Task statement – Your task is to reproduce the material exactly.

Provided material –
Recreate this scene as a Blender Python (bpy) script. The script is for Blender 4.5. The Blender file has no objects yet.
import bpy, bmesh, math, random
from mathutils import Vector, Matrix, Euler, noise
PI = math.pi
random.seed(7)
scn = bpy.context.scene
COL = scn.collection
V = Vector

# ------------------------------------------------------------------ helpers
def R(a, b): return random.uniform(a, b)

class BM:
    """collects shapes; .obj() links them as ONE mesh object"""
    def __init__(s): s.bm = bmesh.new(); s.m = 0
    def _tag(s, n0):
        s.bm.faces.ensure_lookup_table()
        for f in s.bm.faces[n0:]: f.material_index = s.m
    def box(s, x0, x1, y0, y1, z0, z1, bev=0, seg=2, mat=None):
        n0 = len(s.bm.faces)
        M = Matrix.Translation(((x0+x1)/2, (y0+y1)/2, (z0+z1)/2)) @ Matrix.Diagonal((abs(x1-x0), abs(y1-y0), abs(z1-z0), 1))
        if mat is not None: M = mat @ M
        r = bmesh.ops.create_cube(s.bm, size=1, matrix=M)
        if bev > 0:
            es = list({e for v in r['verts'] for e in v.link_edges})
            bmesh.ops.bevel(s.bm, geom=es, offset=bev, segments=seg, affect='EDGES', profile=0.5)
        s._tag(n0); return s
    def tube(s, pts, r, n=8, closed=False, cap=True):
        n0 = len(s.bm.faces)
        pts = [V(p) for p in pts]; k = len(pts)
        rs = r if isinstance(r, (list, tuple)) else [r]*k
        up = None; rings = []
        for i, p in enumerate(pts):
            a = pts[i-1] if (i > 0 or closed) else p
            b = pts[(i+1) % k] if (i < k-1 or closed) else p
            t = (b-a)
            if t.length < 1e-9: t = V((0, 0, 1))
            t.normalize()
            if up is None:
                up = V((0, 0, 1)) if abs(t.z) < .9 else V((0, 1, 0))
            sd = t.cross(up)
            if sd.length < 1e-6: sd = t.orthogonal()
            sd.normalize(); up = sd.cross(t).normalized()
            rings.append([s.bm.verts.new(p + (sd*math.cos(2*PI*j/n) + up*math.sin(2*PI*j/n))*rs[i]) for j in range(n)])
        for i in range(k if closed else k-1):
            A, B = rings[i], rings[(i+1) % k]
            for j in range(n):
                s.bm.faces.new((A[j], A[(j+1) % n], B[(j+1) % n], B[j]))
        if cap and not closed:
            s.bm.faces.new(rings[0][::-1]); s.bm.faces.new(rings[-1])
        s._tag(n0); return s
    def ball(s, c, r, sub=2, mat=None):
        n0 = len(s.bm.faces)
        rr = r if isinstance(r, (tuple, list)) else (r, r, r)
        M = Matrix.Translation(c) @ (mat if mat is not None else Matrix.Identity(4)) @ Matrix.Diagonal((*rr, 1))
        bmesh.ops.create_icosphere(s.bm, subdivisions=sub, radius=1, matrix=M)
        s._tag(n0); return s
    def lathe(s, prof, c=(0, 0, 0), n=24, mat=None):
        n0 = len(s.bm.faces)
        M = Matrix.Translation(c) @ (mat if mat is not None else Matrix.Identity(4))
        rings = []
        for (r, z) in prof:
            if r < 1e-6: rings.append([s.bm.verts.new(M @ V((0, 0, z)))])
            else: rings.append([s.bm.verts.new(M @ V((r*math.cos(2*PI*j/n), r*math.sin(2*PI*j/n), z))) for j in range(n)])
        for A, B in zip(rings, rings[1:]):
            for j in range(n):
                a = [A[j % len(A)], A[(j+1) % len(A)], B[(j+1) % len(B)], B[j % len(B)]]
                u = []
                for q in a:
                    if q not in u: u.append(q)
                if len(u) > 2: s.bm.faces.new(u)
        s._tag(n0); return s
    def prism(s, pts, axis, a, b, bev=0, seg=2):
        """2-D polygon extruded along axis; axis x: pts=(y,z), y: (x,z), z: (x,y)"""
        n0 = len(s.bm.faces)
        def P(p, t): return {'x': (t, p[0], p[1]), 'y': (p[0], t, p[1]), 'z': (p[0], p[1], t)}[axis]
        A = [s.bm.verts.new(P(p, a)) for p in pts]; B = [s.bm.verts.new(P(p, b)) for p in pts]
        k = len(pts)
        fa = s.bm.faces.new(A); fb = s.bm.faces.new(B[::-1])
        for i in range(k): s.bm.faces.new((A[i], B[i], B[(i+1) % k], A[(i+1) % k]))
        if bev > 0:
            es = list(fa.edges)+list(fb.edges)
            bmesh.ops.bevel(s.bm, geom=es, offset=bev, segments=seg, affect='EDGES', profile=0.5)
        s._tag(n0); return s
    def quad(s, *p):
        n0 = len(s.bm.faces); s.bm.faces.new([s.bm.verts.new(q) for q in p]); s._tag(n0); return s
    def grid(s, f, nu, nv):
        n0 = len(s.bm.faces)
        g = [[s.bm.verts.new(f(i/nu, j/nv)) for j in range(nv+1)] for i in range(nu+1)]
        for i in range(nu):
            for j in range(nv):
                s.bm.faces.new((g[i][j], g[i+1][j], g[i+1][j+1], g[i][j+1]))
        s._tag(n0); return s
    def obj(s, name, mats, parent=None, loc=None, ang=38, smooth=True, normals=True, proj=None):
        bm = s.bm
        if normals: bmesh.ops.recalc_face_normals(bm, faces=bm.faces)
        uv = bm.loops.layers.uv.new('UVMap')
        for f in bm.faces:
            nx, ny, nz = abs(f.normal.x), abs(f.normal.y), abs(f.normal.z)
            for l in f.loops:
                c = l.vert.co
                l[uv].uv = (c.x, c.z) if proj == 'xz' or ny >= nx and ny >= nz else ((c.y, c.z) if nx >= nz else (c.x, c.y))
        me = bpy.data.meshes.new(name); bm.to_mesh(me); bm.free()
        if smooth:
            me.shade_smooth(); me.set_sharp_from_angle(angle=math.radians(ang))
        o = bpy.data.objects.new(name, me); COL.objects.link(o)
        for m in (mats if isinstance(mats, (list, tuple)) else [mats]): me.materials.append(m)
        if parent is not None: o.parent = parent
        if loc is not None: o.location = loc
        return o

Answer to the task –
Recreate this scene as a Blender Python (bpy) script. The script is for Blender 4.5. The Blender file has no objects yet.
import bpy, bmesh, math, random
from mathutils import Vector, Matrix, Euler, noise
PI = math.pi
random.seed(7)
scn = bpy.context.scene
COL = scn.collection
V = Vector

# ------------------------------------------------------------------ helpers
def R(a, b): return random.uniform(a, b)

class BM:
    """collects shapes; .obj() links them as ONE mesh object"""
    def __init__(s): s.bm = bmesh.new(); s.m = 0
    def _tag(s, n0):
        s.bm.faces.ensure_lookup_table()
        for f in s.bm.faces[n0:]: f.material_index = s.m
    def box(s, x0, x1, y0, y1, z0, z1, bev=0, seg=2, mat=None):
        n0 = len(s.bm.faces)
        M = Matrix.Translation(((x0+x1)/2, (y0+y1)/2, (z0+z1)/2)) @ Matrix.Diagonal((abs(x1-x0), abs(y1-y0), abs(z1-z0), 1))
        if mat is not None: M = mat @ M
        r = bmesh.ops.create_cube(s.bm, size=1, matrix=M)
        if bev > 0:
            es = list({e for v in r['verts'] for e in v.link_edges})
            bmesh.ops.bevel(s.bm, geom=es, offset=bev, segments=seg, affect='EDGES', profile=0.5)
        s._tag(n0); return s
    def tube(s, pts, r, n=8, closed=False, cap=True):
        n0 = len(s.bm.faces)
        pts = [V(p) for p in pts]; k = len(pts)
        rs = r if isinstance(r, (list, tuple)) else [r]*k
        up = None; rings = []
        for i, p in enumerate(pts):
            a = pts[i-1] if (i > 0 or closed) else p
            b = pts[(i+1) % k] if (i < k-1 or closed) else p
            t = (b-a)
            if t.length < 1e-9: t = V((0, 0, 1))
            t.normalize()
            if up is None:
                up = V((0, 0, 1)) if abs(t.z) < .9 else V((0, 1, 0))
            sd = t.cross(up)
            if sd.length < 1e-6: sd = t.orthogonal()
            sd.normalize(); up = sd.cross(t).normalized()
            rings.append([s.bm.verts.new(p + (sd*math.cos(2*PI*j/n) + up*math.sin(2*PI*j/n))*rs[i]) for j in range(n)])
        for i in range(k if closed else k-1):
            A, B = rings[i], rings[(i+1) % k]
            for j in range(n):
                s.bm.faces.new((A[j], A[(j+1) % n], B[(j+1) % n], B[j]))
        if cap and not closed:
            s.bm.faces.new(rings[0][::-1]); s.bm.faces.new(rings[-1])
        s._tag(n0); return s
    def ball(s, c, r, sub=2, mat=None):
        n0 = len(s.bm.faces)
        rr = r if isinstance(r, (tuple, list)) else (r, r, r)
        M = Matrix.Translation(c) @ (mat if mat is not None else Matrix.Identity(4)) @ Matrix.Diagonal((*rr, 1))
        bmesh.ops.create_icosphere(s.bm, subdivisions=sub, radius=1, matrix=M)
        s._tag(n0); return s
    def lathe(s, prof, c=(0, 0, 0), n=24, mat=None):
        n0 = len(s.bm.faces)
        M = Matrix.Translation(c) @ (mat if mat is not None else Matrix.Identity(4))
        rings = []
        for (r, z) in prof:
            if r < 1e-6: rings.append([s.bm.verts.new(M @ V((0, 0, z)))])
            else: rings.append([s.bm.verts.new(M @ V((r*math.cos(2*PI*j/n), r*math.sin(2*PI*j/n), z))) for j in range(n)])
        for A, B in zip(rings, rings[1:]):
            for j in range(n):
                a = [A[j % len(A)], A[(j+1) % len(A)], B[(j+1) % len(B)], B[j % len(B)]]
                u = []
                for q in a:
                    if q not in u: u.append(q)
                if len(u) > 2: s.bm.faces.new(u)
        s._tag(n0); return s
    def prism(s, pts, axis, a, b, bev=0, seg=2):
        """2-D polygon extruded along axis; axis x: pts=(y,z), y: (x,z), z: (x,y)"""
        n0 = len(s.bm.faces)
        def P(p, t): return {'x': (t, p[0], p[1]), 'y': (p[0], t, p[1]), 'z': (p[0], p[1], t)}[axis]
        A = [s.bm.verts.new(P(p, a)) for p in pts]; B = [s.bm.verts.new(P(p, b)) for p in pts]
        k = len(pts)
        fa = s.bm.faces.new(A); fb = s.bm.faces.new(B[::-1])
        for i in range(k): s.bm.faces.new((A[i], B[i], B[(i+1) % k], A[(i+1) % k]))
        if bev > 0:
            es = list(fa.edges)+list(fb.edges)
            bmesh.ops.bevel(s.bm, geom=es, offset=bev, segments=seg, affect='EDGES', profile=0.5)
        s._tag(n0); return s
    def quad(s, *p):
        n0 = len(s.bm.faces); s.bm.faces.new([s.bm.verts.new(q) for q in p]); s._tag(n0); return s
    def grid(s, f, nu, nv):
        n0 = len(s.bm.faces)
        g = [[s.bm.verts.new(f(i/nu, j/nv)) for j in range(nv+1)] for i in range(nu+1)]
        for i in range(nu):
            for j in range(nv):
                s.bm.faces.new((g[i][j], g[i+1][j], g[i+1][j+1], g[i][j+1]))
        s._tag(n0); return s
    def obj(s, name, mats, parent=None, loc=None, ang=38, smooth=True, normals=True, proj=None):
        bm = s.bm
        if normals: bmesh.ops.recalc_face_normals(bm, faces=bm.faces)
        uv = bm.loops.layers.uv.new('UVMap')
        for f in bm.faces:
            nx, ny, nz = abs(f.normal.x), abs(f.normal.y), abs(f.normal.z)
            for l in f.loops:
                c = l.vert.co
                l[uv].uv = (c.x, c.z) if proj == 'xz' or ny >= nx and ny >= nz else ((c.y, c.z) if nx >= nz else (c.x, c.y))
        me = bpy.data.meshes.new(name); bm.to_mesh(me); bm.free()
        if smooth:
            me.shade_smooth(); me.set_sharp_from_angle(angle=math.radians(ang))
        o = bpy.data.objects.new(name, me); COL.objects.link(o)
        for m in (mats if isinstance(mats, (list, tuple)) else [mats]): me.materials.append(m)
        if parent is not None: o.parent = parent
        if loc is not None: o.location = loc
        return o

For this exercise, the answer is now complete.